THE PROBLEM: Look over the lines below. Report each one that includes the string "True".

^^^^^^^^^^^^^^^^

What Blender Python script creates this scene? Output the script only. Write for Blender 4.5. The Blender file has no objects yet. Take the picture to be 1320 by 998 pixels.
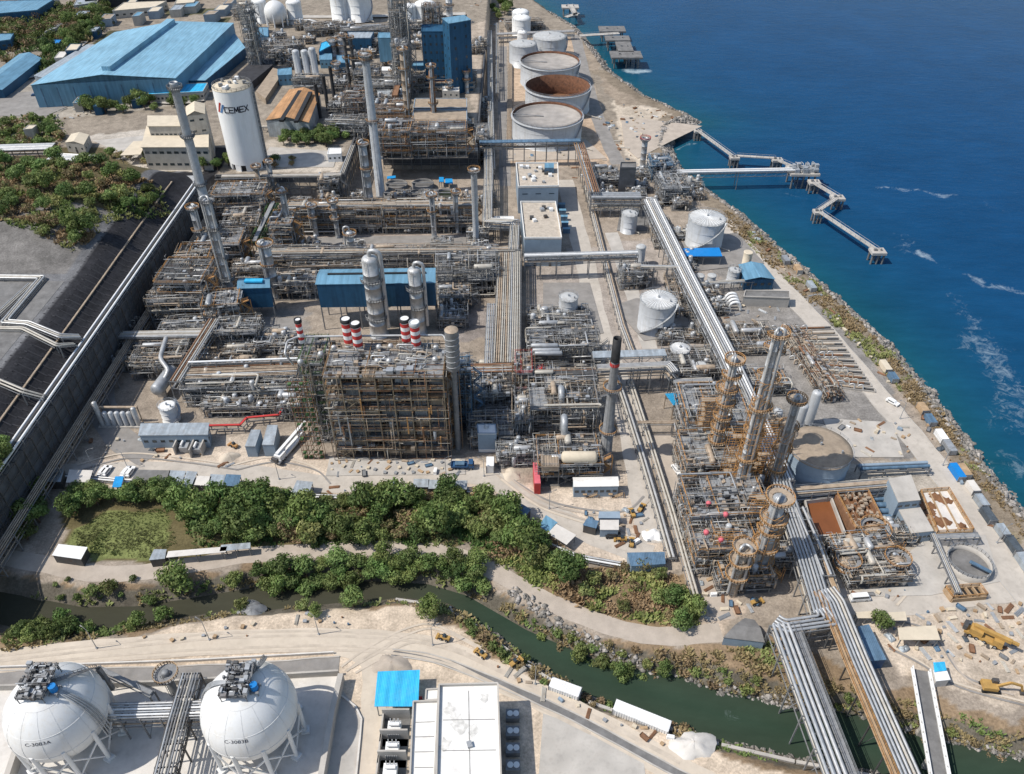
import bpy, math, random
import numpy as np
from mathutils import Vector
R = random.Random(11)
NR = np.random.default_rng(5)
SC = bpy.context.scene
COL = SC.collection
# ------------------------------------------------------------------ survey: photo pixel -> point in the place
CAMH, FOC, PITCH = 180.0, 1027.0, math.radians(39.5)
SP, CP = math.sin(PITCH), math.cos(PITCH)
def W(px, py, z=0.0):
    u = (px - 660.0) / FOC; v = (py - 499.0) / FOC
    t = (CAMH - z) / (SP + v * CP)
    return Vector((u * t, (CP - v * SP) * t, z))
def HT(px, py, pytop, z0=0.0):
    y = W(px, py, z0).y; v = (pytop - 499.0) / FOC
    return CAMH - y * (SP + v * CP) / (CP - v * SP)
def MPP(py, z=0.0):
    return W(661, py, z).x
# ------------------------------------------------------------------ materials
MATS = {}
def nd(nt, t, **kw):
    n = nt.nodes.new(t)
    for k, v in kw.items():
        if k in n.inputs: n.inputs[k].default_value = v
        else: setattr(n, k, v)
    return n
def mat(name, col, rough=.7, metal=0., var=.25, scale=.6, stain=0., staincol=(.12, .06, .03), streak=False, bump=0., corr=0., spec=.3, trans=0., emis=None):
    m = bpy.data.materials.new(name); m.use_nodes = True
    nt = m.node_tree; L = nt.links; b = nt.nodes['Principled BSDF']
    b.inputs['Roughness'].default_value = rough; b.inputs['Metallic'].default_value = metal
    b.inputs['Specular IOR Level'].default_value = spec
    geo = nd(nt, 'ShaderNodeNewGeometry')
    n1 = nd(nt, 'ShaderNodeTexNoise', Scale=scale, Detail=5., Roughness=.65); L.new(geo.outputs['Position'], n1.inputs['Vector'])
    mr = nd(nt, 'ShaderNodeMapRange'); L.new(n1.outputs['Fac'], mr.inputs['Value'])
    mr.inputs['From Min'].default_value = .3; mr.inputs['From Max'].default_value = .7
    mr.inputs['To Min'].default_value = 1 - var; mr.inputs['To Max'].default_value = 1 + var
    rgb = nd(nt, 'ShaderNodeRGB'); rgb.outputs[0].default_value = (*col, 1)
    mul = nd(nt, 'ShaderNodeVectorMath', operation='SCALE'); L.new(rgb.outputs[0], mul.inputs[0]); L.new(mr.outputs[0], mul.inputs['Scale'])
    out = mul.outputs[0]
    if corr:   # sheet laps: alternate bands a little lighter and darker
        wb = nd(nt, 'ShaderNodeTexNoise', Scale=1., Detail=1.); mb_ = nd(nt, 'ShaderNodeMapping'); mb_.inputs['Scale'].default_value = (.9, .07, .07); L.new(geo.outputs['Position'], mb_.inputs[0]); L.new(mb_.outputs[0], wb.inputs['Vector'])
        rb = nd(nt, 'ShaderNodeMapRange'); L.new(wb.outputs['Fac'], rb.inputs[0]); rb.inputs[1].default_value = .35; rb.inputs[2].default_value = .65; rb.inputs[3].default_value = .84; rb.inputs[4].default_value = 1.14
        m3 = nd(nt, 'ShaderNodeVectorMath', operation='SCALE'); L.new(out, m3.inputs[0]); L.new(rb.outputs[0], m3.inputs['Scale']); out = m3.outputs[0]
    if trans:   # every plant a little different in hue and tone
        oi = nd(nt, 'ShaderNodeObjectInfo'); hs = nd(nt, 'ShaderNodeHueSaturation'); h1 = nd(nt, 'ShaderNodeMapRange'); L.new(oi.outputs['Random'], h1.inputs[0]); h1.inputs[3].default_value = .485; h1.inputs[4].default_value = .525; L.new(h1.outputs[0], hs.inputs['Hue'])
        h2 = nd(nt, 'ShaderNodeMath', operation='MULTIPLY'); L.new(oi.outputs['Random'], h2.inputs[0]); h2.inputs[1].default_value = 7.31; h3 = nd(nt, 'ShaderNodeMath', operation='FRACT'); L.new(h2.outputs[0], h3.inputs[0]); h4 = nd(nt, 'ShaderNodeMapRange'); L.new(h3.outputs[0], h4.inputs[0]); h4.inputs[3].default_value = .7; h4.inputs[4].default_value = 1.35; L.new(h4.outputs[0], hs.inputs['Value']); L.new(out, hs.inputs['Color']); out = hs.outputs[0]
    if stain > 0:
        mp = nd(nt, 'ShaderNodeMapping'); mp.inputs['Scale'].default_value = (1.2, 1.2, .12) if streak else (1, 1, 1)
        L.new(geo.outputs['Position'], mp.inputs['Vector'])
        n2 = nd(nt, 'ShaderNodeTexNoise', Scale=.5, Detail=6., Roughness=.7); L.new(mp.outputs[0], n2.inputs['Vector'])
        r2 = nd(nt, 'ShaderNodeMapRange'); L.new(n2.outputs['Fac'], r2.inputs['Value'])
        r2.inputs['From Min'].default_value = .5; r2.inputs['From Max'].default_value = .72; r2.inputs['To Max'].default_value = stain
        mx = nd(nt, 'ShaderNodeMix', data_type='RGBA'); L.new(r2.outputs[0], mx.inputs[0]); L.new(out, mx.inputs[6]); mx.inputs[7].default_value = (*staincol, 1)
        out = mx.outputs[2]
    L.new(out, b.inputs['Base Color'])
    if bump or corr:
        bp = nd(nt, 'ShaderNodeBump', Strength=.6, Distance=bump or .1)
        if corr:
            wv = nd(nt, 'ShaderNodeTexWave', Scale=corr, Distortion=0.); L.new(geo.outputs['Position'], wv.inputs['Vector']); L.new(wv.outputs['Fac'], bp.inputs['Height'])
        else:
            n3 = nd(nt, 'ShaderNodeTexNoise', Scale=scale * 5, Detail=4.); L.new(geo.outputs['Position'], n3.inputs['Vector']); L.new(n3.outputs['Fac'], bp.inputs['Height'])
        L.new(bp.outputs[0], b.inputs['Normal'])
    if trans:
        b.inputs['Subsurface Weight'].default_value = 0
        tr = nd(nt, 'ShaderNodeBsdfTranslucent'); L.new(out, tr.inputs['Color'])
        ms = nd(nt, 'ShaderNodeMixShader'); ms.inputs[0].default_value = trans
        L.new(b.outputs[0], ms.inputs[1]); L.new(tr.outputs[0], ms.inputs[2]); L.new(ms.outputs[0], nt.nodes['Material Output'].inputs[0])
    MATS[name] = m
    return m
RUST = (.16, .07, .03)
mat('steel', (.22, .225, .23), .6, .2, stain=.22, staincol=RUST)
mat('darksteel', (.085, .085, .085), .6, .2, stain=.5, staincol=(.11, .055, .03))
mat('galv', (.38, .395, .41), .5, .35, var=.18, stain=.25, staincol=(.2, .16, .12))
mat('silver', (.5, .5, .495), .45, .4, var=.18, stain=.25, staincol=(.3, .25, .2))
mat('palepipe', (.47, .44, .385), .5, .1, var=.15, stain=.4, staincol=(.3, .21, .14))
mat('tanpipe', (.4, .32, .24), .65, .1, var=.25, stain=.45, staincol=RUST)
mat('rustpipe', (.24, .13, .075), .8, .1, var=.3)
mat('orange', (.46, .25, .1), .7, 0, var=.35, stain=.55, staincol=(.2, .11, .06))
mat('rustrail', (.25, .155, .085), .8, 0, var=.4, stain=.5, staincol=(.12, .07, .04))
mat('tanframe', (.27, .215, .15), .75, 0, var=.3, stain=.4, staincol=(.14, .09, .06))
mat('yellow', (.43, .26, .08), .55, 0, var=.15, stain=.3, staincol=(.15, .1, .06))
mat('greenscaf', (.07, .13, .05), .8, 0, var=.4)
mat('red', (.5, .05, .045), .55, 0, var=.15)
mat('pink', (.62, .14, .17), .6, 0, var=.12)
mat('white', (.78, .78, .77), .5, 0, var=.06, stain=.25, staincol=(.5, .45, .38))
mat('tankwhite', (.7, .7, .685), .45, 0, var=.08, stain=.6, staincol=(.42, .37, .31), streak=True)
mat('tankgrey', (.47, .485, .5), .45, .1, var=.09, stain=.55, staincol=(.3, .27, .23), streak=True)
mat('tankroof', (.45, .455, .45), .6, 0, var=.15, stain=.5, staincol=(.26, .22, .18))
mat('floatroof', (.36, .33, .3), .8, 0, var=.25, scale=.25, stain=.6, staincol=(.2, .16, .13))
mat('rustwall', (.15, .07, .04), .9, 0, var=.4, stain=.7, staincol=(.05, .035, .03))
mat('brownroof', (.34, .27, .2), .8, 0, var=.2, scale=.3, stain=.6, staincol=(.16, .13, .11))
mat('sphere', (.7, .7, .69), .45, 0, var=.05, scale=.25, stain=.55, staincol=(.6, .55, .47), streak=True)
mat('concrete', (.45, .42, .38), .85, 0, var=.22, scale=.25, stain=.5, staincol=(.24, .21, .18))
mat('whiteconc', (.62, .585, .54), .85, 0, var=.12, scale=.2, stain=.4, staincol=(.42, .38, .33))
mat('darkconc', (.17, .165, .16), .85, 0, var=.3, scale=.3)
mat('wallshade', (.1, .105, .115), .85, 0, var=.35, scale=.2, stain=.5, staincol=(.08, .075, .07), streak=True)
mat('asphalt', (.25, .235, .22), .9, 0, var=.22, scale=.2, stain=.5, staincol=(.28, .25, .22))
mat('road', (.47, .425, .37), .9, 0, var=.14, scale=.15, stain=.5, staincol=(.3, .265, .225))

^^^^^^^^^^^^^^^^

TASK OUTPUT:
    m = bpy.data.materials.new(name); m.use_nodes = True
mat('tankwhite', (.7, .7, .685), .45, 0, var=.08, stain=.6, staincol=(.42, .37, .31), streak=True)
mat('tankgrey', (.47, .485, .5), .45, .1, var=.09, stain=.55, staincol=(.3, .27, .23), streak=True)
mat('sphere', (.7, .7, .69), .45, 0, var=.05, scale=.25, stain=.55, staincol=(.6, .55, .47), streak=True)
mat('wallshade', (.1, .105, .115), .85, 0, var=.35, scale=.2, stain=.5, staincol=(.08, .075, .07), streak=True)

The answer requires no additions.